Written instruction:
Retype, word for word, the lines between the ones holding "Reconstruct this image" and "return CAM + d * ((z - CAM[2]) / d[2])", inclusive; pictures stay out of the copy.

------------------------

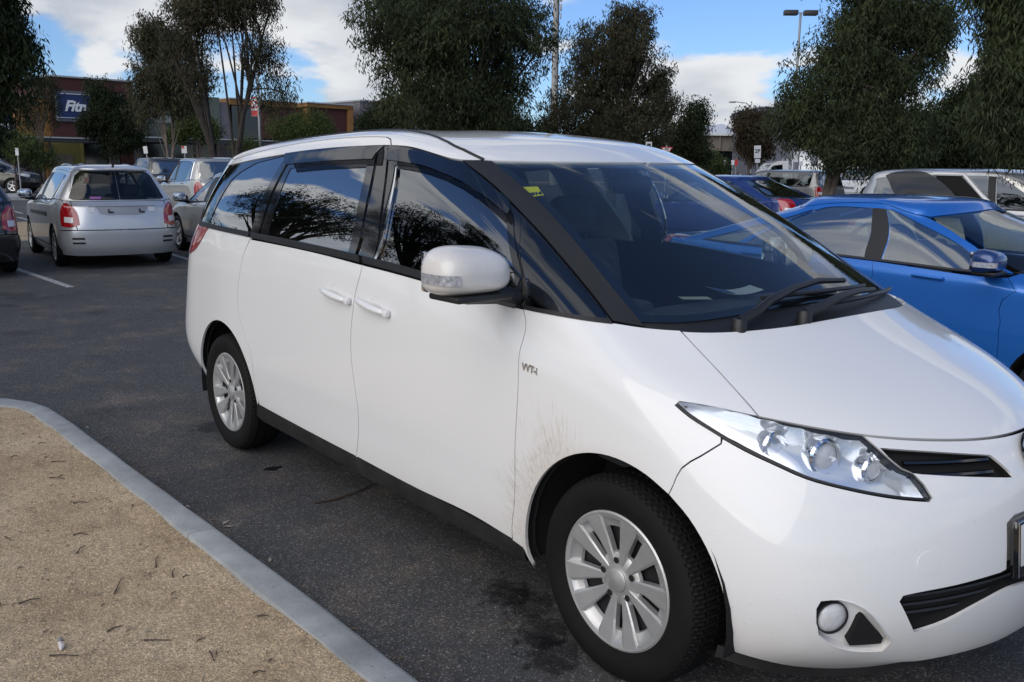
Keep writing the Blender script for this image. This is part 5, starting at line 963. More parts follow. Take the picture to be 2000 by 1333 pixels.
base = rp(nz(5, 8, .65).outputs['Fac'], [(.3, (.26, .275, .275)), (.5, (.33, .345, .345)), (.7, (.40, .415, .41))]); sp_d = rp(nz(70, 3, .6).outputs['Fac'], [(.27, .35), (.36, 1.)]); st = rp(nz(1.3, 6, .7).outputs['Fac'], [(.33, .72), (.5, 1.)])
c = mx(.7, base, sp_d, 'MULTIPLY'); c = mx(.8, c, st, 'MULTIPLY'); c = mx(.5, c, rp(nz(300, 2).outputs['Fac'], [(.3, .8), (.7, 1.2)]), 'MULTIPLY'); t.links.new(c, b.inputs['Base Color']); bump(nz(160, 5, .7).outputs['Fac'], .35, .004); M_conc = m
m, t, b, nz, rp, mx, bump = shader('road_paint', .75)
base = rp(nz(30, 6, .7).outputs['Fac'], [(.38, (.09, .09, .09)), (.55, (.50, .50, .48))]); t.links.new(base, b.inputs['Base Color']); M_line = m

def sheet(name, P, z, m, kind='structure', sub=0):
    bm = bmesh.new(); f = bm.faces.new([bm.verts.new((x, y, z)) for x, y in P]); bmesh.ops.triangulate(bm, faces=[f]); me = bpy.data.meshes.new(name); bm.normal_update()
    for q in bm.faces:
        if q.normal.z < 0: q.normal_flip()
    bm.to_mesh(me); bm.free(); me.materials.append(m); o = link(name, me); tag(o, kind=kind); return o
g = sheet('asphalt_ground', [(-700, -700), (700, -700), (700, 700), (-700, 700)], 0, M_asph); g['label'] = 'dark grey asphalt of the car park'
# nearby gravel island with its kerb
ko = [(3.2, -1.42), (-.253, -1.448), (-.861, -1.452), (-1.629, -1.472), (-2.561, -1.499), (-3.582, -1.522), (-4.02, -1.545), (-4.25, -1.60), (-4.42, -1.70), (-4.52, -1.84), (-4.56, -2.02), (-4.57, -6)]
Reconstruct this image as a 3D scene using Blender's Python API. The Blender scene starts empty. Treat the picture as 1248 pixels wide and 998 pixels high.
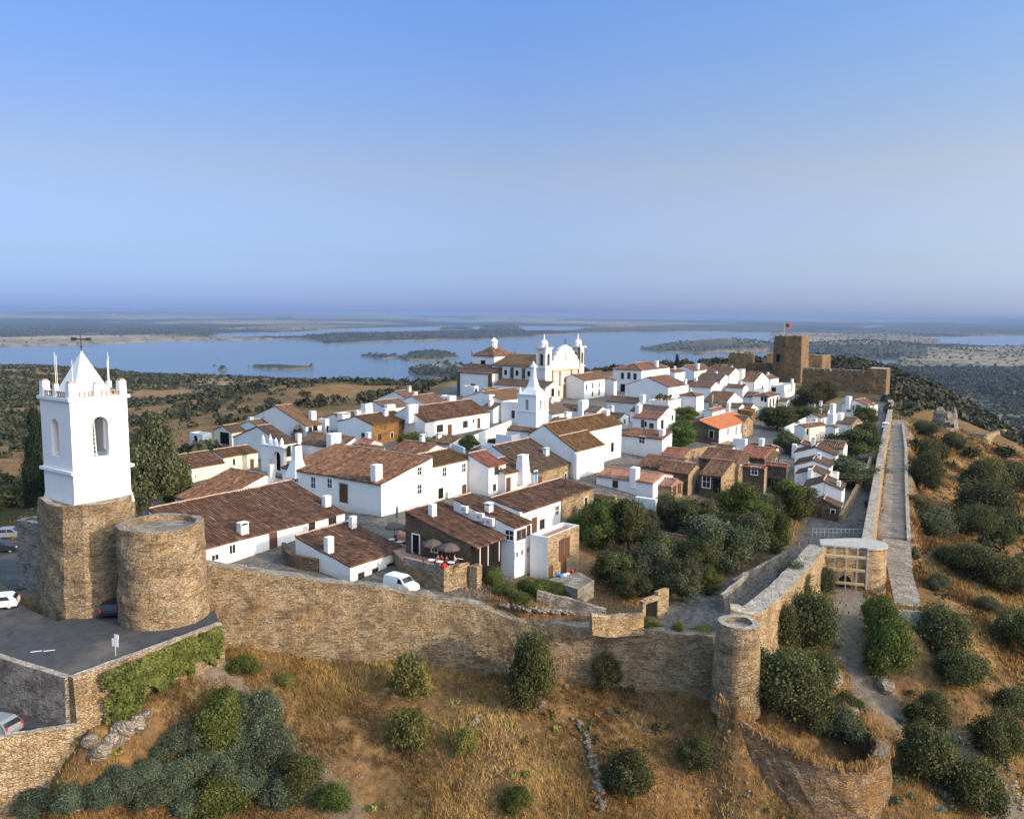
import bpy, bmesh, math, random
import numpy as np
from mathutils import Vector, Matrix
random.seed(7)
RNG = np.random.default_rng(11)
sc = bpy.context.scene
COL = sc.collection

# ---------------------------------------------------------------- camera
CAM = np.array([0.0, 0.0, 30.0])
F_PX, CX, CY = 1020.0, 624.0, 499.0
PITCH, ROLL = math.atan(117.5 / 1020.0), 0.0078
Fv = np.array([0, math.cos(PITCH), -math.sin(PITCH)])
R0 = np.array([1.0, 0, 0]); U0 = np.array([0, math.sin(PITCH), math.cos(PITCH)])
Rv = R0 * math.cos(ROLL) + U0 * math.sin(ROLL)
Uv = -R0 * math.sin(ROLL) + U0 * math.cos(ROLL)

def ray(px, py):
    return Fv + Rv * (px - CX) / F_PX - Uv * (py - CY) / F_PX

def proj(P):
    v = np.asarray(P, float) - CAM
    z = v @ Fv
    return CX + F_PX * (v @ Rv) / z, CY - F_PX * (v @ Uv) / z

def at_z(px, py, z):
    d = ray(px, py)
    return CAM + d * ((z - CAM[2]) / d[2])

def at_D(px, py, D):
    d = ray(px, py)
    return CAM + d * (D / d[1])

cam_data = bpy.data.cameras.new("camera")
cam = bpy.data.objects.new("camera", cam_data); COL.objects.link(cam)
cam_data.sensor_fit = 'HORIZONTAL'; cam_data.sensor_width = 36.0
cam_data.lens = F_PX / 1248.0 * 36.0
cam_data.clip_start = 0.5; cam_data.clip_end = 200000.0
M = Matrix(((Rv[0], Uv[0], -Fv[0], CAM[0]), (Rv[1], Uv[1], -Fv[1], CAM[1]), (Rv[2], Uv[2], -Fv[2], CAM[2]), (0, 0, 0, 1)))
cam.matrix_world = M
sc.camera = cam

# ---------------------------------------------------------------- numpy noise
def _hash(ix, iy, seed):
    h = (ix.astype(np.int64) * 374761393 + iy.astype(np.int64) * 668265263 + seed * 974711) & 0xFFFFFFFF
    h = ((h ^ (h >> 13)) * 1274126177) & 0xFFFFFFFF
    return ((h ^ (h >> 16)) & 0xFFFF) / 65535.0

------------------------

Answer to the task:
Reconstruct this image as a 3D scene using Blender's Python API. The Blender scene starts empty. Treat the picture as 1248 pixels wide and 998 pixels high.
import bpy, bmesh, math, random
import numpy as np
from mathutils import Vector, Matrix
random.seed(7)
RNG = np.random.default_rng(11)
sc = bpy.context.scene
COL = sc.collection

# ---------------------------------------------------------------- camera
CAM = np.array([0.0, 0.0, 30.0])
F_PX, CX, CY = 1020.0, 624.0, 499.0
PITCH, ROLL = math.atan(117.5 / 1020.0), 0.0078
Fv = np.array([0, math.cos(PITCH), -math.sin(PITCH)])
R0 = np.array([1.0, 0, 0]); U0 = np.array([0, math.sin(PITCH), math.cos(PITCH)])
Rv = R0 * math.cos(ROLL) + U0 * math.sin(ROLL)
Uv = -R0 * math.sin(ROLL) + U0 * math.cos(ROLL)

def ray(px, py):
    return Fv + Rv * (px - CX) / F_PX - Uv * (py - CY) / F_PX

def proj(P):
    v = np.asarray(P, float) - CAM
    z = v @ Fv
    return CX + F_PX * (v @ Rv) / z, CY - F_PX * (v @ Uv) / z

def at_z(px, py, z):
    d = ray(px, py)
    return CAM + d * ((z - CAM[2]) / d[2])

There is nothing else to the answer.